D-Rollout For 3,000 Screens Starts
This Year?
Reporter: Studios & Technicolor
Hatching D-Plans For U.S. Cinemas
Three of Hollywood’s most prolific film distributors – Disney,
Warner Bros. and Sony – have signed a deal involving “big-d” digital
projection deployment and “third-party” financing,
according to an April story in The Hollywood
Reporter.
The deal allows Technicolor to approach other studios, “chief
among them Universal Pictures and 20th Century Fox,” according
to the trade paper.
An initial U.S. installation in “3,000 theaters,” according
to one Reporter source, could begin deploying as early
as the end of this year. The paper also said the installations
would be compliant with the nearly-finalized technical
specifications approved by studio-backed Digital Cinema
Initiative over the last three years.
According to another Reporter source said to be familiar
with the deal, a 3,000-screen rollout would cost about
$200 million, and be implemented with a combination of
equity financing from the participating studios and debt
financing from banks. The paper said a “studio source” confirmed
that each distributor is contributing “significant” monies
to an initial rollout.
Though studio-endorsed (or “big-d”) feature-film
digital cinema projection systems made their commercial
debut with 1999’s “Star Wars: Episode I – The
Phantom Menace,” fewer that 100 (or about one quarter
of one percent) of the nation’s approximately 36,600
public auditoria are currently equipped with the celluloid-free
equipment – equipment that, if implemented on a greater
scale, could potentially save the studios billions of dollars
in celluloid print and shipping costs.
Cinema owners widely anticipate than any realistic studio-backed
big-d business plan will employ significant subsidies – subsidies
that would cover all or most of the expense of installing
big-d equipment in the nation’s projection booths.

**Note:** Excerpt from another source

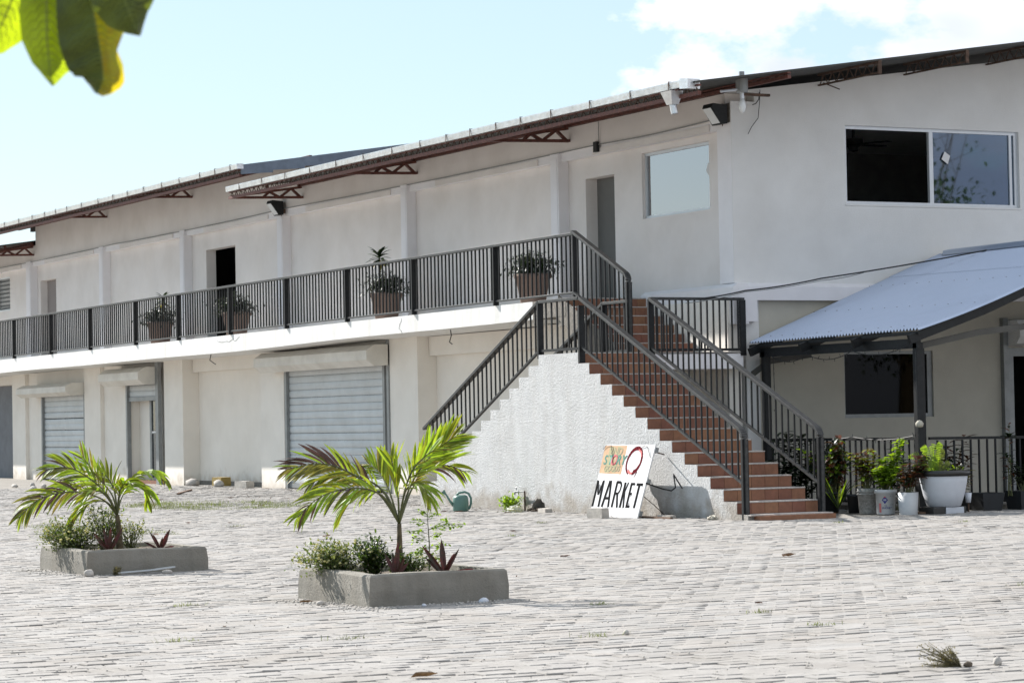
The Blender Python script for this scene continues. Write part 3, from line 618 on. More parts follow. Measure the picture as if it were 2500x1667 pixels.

Big-d projection systems are three to five times more expensive
that the celluloid projectors most exhibitors currently
employ.
The Technicolor plan is expected to be presented to the
exhibition community and the Department of Justice’s
antitrust division in the coming months, according to the
paper, which also notes the Technicolor deal does not preclude
distributors from entertaining other financing plans.